Tytuł historii: Our Gordon at War, part 2
Miesiąc wydania (okładka): Lipiec 2016 (USA)
W sprzedaży od: 04.05.2016 (USA)
Scenariusz: Peter J. Tomasi
Rysunki: Fernando Pasarin
Okładki: Guillem March; Francis Manapul
Kolor: Chris Sotomayor
Tusz: Matt Ryan
Liternictwo: Wes Abbott
Ilość stron: 32
Twoja ocena:
loading...
Kiedy druzgocący sekret zostaje ujawniony w bazie Korpusu Marine, Batman musi zdecydować komu ze swojej przeszłości zaufać jeśli zamierza rozwiązać tę tajemnicę.
Lata temu, żeby przetrwać oddział Gordona musiał zabić wszystkich ludzi uczestniczących w tajemniczym obrzędzie.
Żołnierze odkopują Jima, który otrzymuje też błyskawiczne wsparcie z Gotham w postaci Bat-bota. W mechanicznym stroju Gordon schodzi do podziemnej świątyni wraz z pozostałymi żołnierzami. Na miejscu udaje się uratować dwóch porwanych marines, ale Jim nie zamiaru odpuszczać i chce mieć pewność, czy nikt jeszcze nie ocalał.
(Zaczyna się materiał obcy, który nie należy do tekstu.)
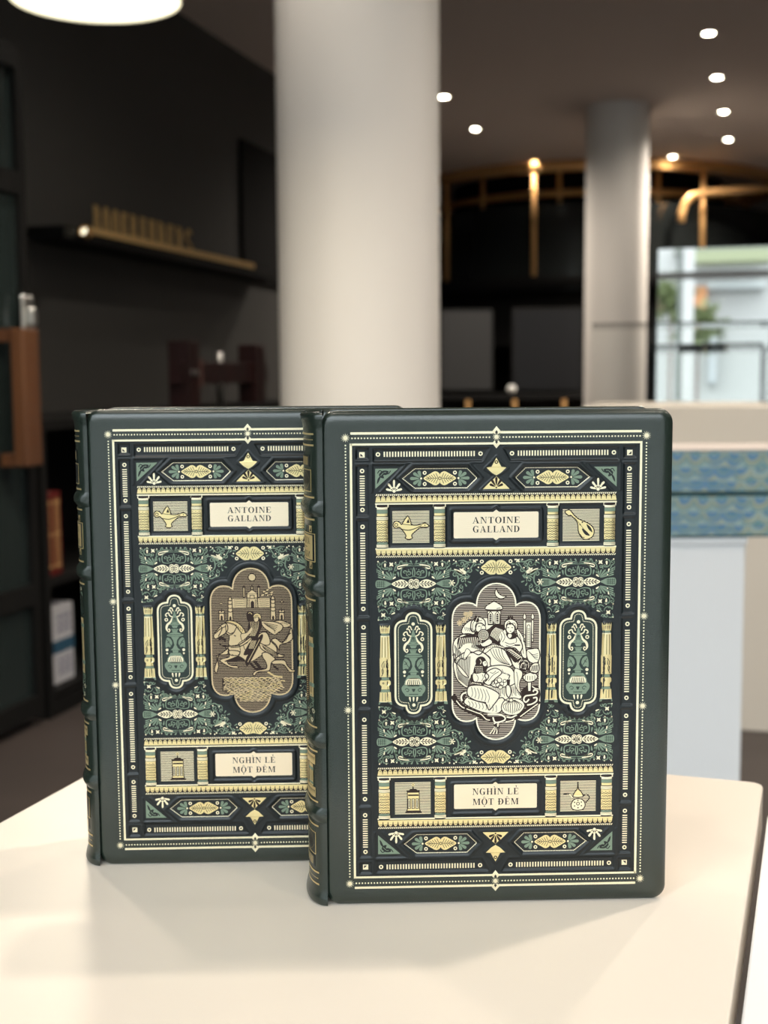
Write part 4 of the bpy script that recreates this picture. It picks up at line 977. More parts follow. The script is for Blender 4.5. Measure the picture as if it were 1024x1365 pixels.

Przeciwnicy są lepiej wyposażani niż kiedy pierwszy raz spotkał się z nimi Gordon. W mechanicznym stroju kule nie są mu straszne i chociaż mają znaczącą przewagę liczebną to udaje mu się odeprzeć ich atak.
Problemem jest zaś Amun-Set, który za sprawą starożytnego obrzędu odzyskał siły i nie lęka się metalowej bestii. Walczący z mumią Batman szybko odkrywa, że nie będzie łatwo pokonać przeciwnika. Ostatecznie bohater puszcza wszystko z dymem, w tym sprzęt, który umożliwiał Amun-Setowi powrót do świata żywych.
Po zakończonej misji Jim osobiście przekazuje złe wieści rodzinom zmarłych marines.
Obiecująca historia wraz z pojawieniem się mechanicznego stroju Batmana skupia się już tylko na akcji. Trupów pada wiele. Pocisków nie da się zliczyć, a wszystko na koniec puszczone zostaje z dymem. Gordon wygrywa starcie z mumią.
Wizualnie jest naprawdę dobrze. Fernando Pasarin ma tu najwięcej roboty, bo treści jest nie wiele i dobrze, że przynajmniej ten element nie zawodzi. Sama historia zaś, zamiast coś rozwinąć okazała się tylko sztampową opowieścią z elementami horroru w tle.
Po serii „Detective Comics” oczekuje się czegoś więcej. Wielki blaszany Batman dobrze sprawdza się przy rozwałce, ale niestety nic poza tym.